Bias At The Gas Pump
After years of blue-sky media celebration over the wonderful Clinton-Gore economy, a dark cloud appeared this summer. The dramatic increases in gasoline prices, particularly in Milwaukee and Chicago, threatened to puncture the balloon.
What caused the explosion in gas prices? There for anyone to see who cared to look were Big Government's - i.e., the Clinton administration's - fingerprints all over this mess. Yet somehow, somehow the liberal press managed to miss it.
When the gasoline price crisis broke in early June, the networks all suggested one cause could be the Environmental Protection Agency and its new clean air regulations demanding a new, reformulated gasoline in Milwaukee and Chicago. These regulations took effect immediately before the surge in prices.

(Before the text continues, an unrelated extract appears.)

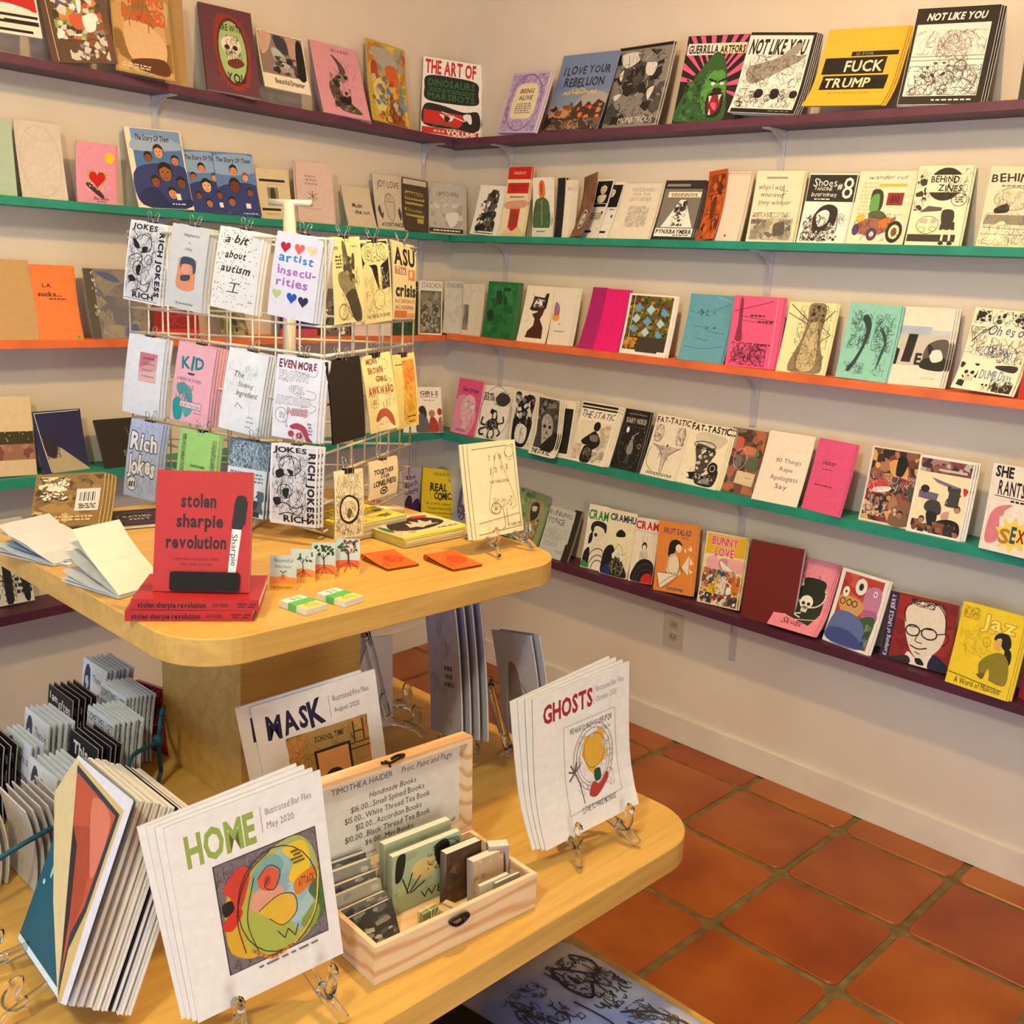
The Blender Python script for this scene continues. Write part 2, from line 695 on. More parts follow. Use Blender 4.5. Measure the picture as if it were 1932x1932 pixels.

It wasn't as if this came as a surprise, either. The role of the EPA under Al Gore ally Carol Browner had been known in the Midwest for weeks. Local talk radio hosts had been lamenting the arrival of "Gore gas." And once it arrived, Wisconsin officials requested that the EPA grant a waiver from the requirement, which the EPA rejected twice as prices continued to soar. By mid-June, as gas prices threatened to become a campaign issue, the Clinton-Gore administration went into damage control mode, insisting that EPA's rules had minute costs, and that this price increase was in fact a dastardly plot by Big Oil to exploit the summer driving season. Did the press fall for it?
Hook, line and sinker. Rich Noyes of the Free Market Project did the simple math. From then through the end of the month, the networks aired a grand total of two stories on EPA regulations while devoting 16 reports promoting the administration's position that private-sector "price gouging" and "profiteering" were at fault.
Suddenly, the EPA was the solution, not the problem. "The EPA wants to know why the price of gasoline in so many parts of the country is as high as it is," Peter Jennings announced on June 12. "The EPA is on the case because cleaner-burning gas may be an issue, but so might price-gouging."
Oil industry experts protested the conspiracy-mongering, but all they got were soundbites as reporters perversely cheered government regulators to the rescue. "The White House has now put the oil industry on notice," declared CBS's Bob Orr, "If any evidence of price gouging surfaces, regulators will come down hard."
If network reporters were independent investigators instead of spoon-fed regurgitators, they might have checked with the American Automobile Association, which surveys more than 60,000 service stations to track gas prices across the nation. AAA's "Fuel Gauge Report" noted: "Major cities mandated to use the new Phase II environmental gasoline have had the biggest run-ups in price, and other cities served by the same refiners and distributors that are supplying the new gasoline have also seen big price increases." In mid-June, AAA called on the EPA to suspend its reformulated-gas mandates for 90 days to provide relief for motorists and allow time for refiners to stock up on the new gas.
But the networks ignored all that.
On June 21, a Congressional Research Service study determined that the reformulated-gas requirements had increased pump prices by about 25 cents in Milwaukee and Chicago. The report attributed another 25 cents per gallon to pipeline problems that plagued the Midwest. The study's author, economist Lawrence Kumins, told the Milwaukee Journal Sentinel how the EPA-mandated gas was at fault. "It's difficult stuff to make. There's a limited call for it. It's difficult to transport, and there's a shortage of transportation capacity. Then you have to factor in a fundamentally tight crude oil supply underlying the whole situation."
The networks ignored that, too.
While some liberals greeted the uproar by disparaging the piggish greed of Americans who drive sport-utility vehicles (so much for respecting another "lifestyle choice"), none cheered the higher pump prices. They should have been popping champagne corks. For years, politicians like Al Gore have called for higher gas prices in order to save the planet from phantom menaces like global warming. Time magazine regularly saw planetary demise around the corner and proposed increases in the gas tax of 50 cents or a dollar a gallon, so that we could have the enlightened energy policies of our European allies. Now that we're headed in this direction, why aren't they celebrating?
Decades after oil shocks first led the media elite to promote fanciful conspiracy theories that that Big Oil was hiding tankers off America's coastlines until it could wring the maximum profits from its victims, reporters and editors still stand ready to promote those same old statist prejudices about any "unjust" price being a reason for more government. For them, it is heresy to suggest, as Ronald Reagan did, that government is the problem, not the solution.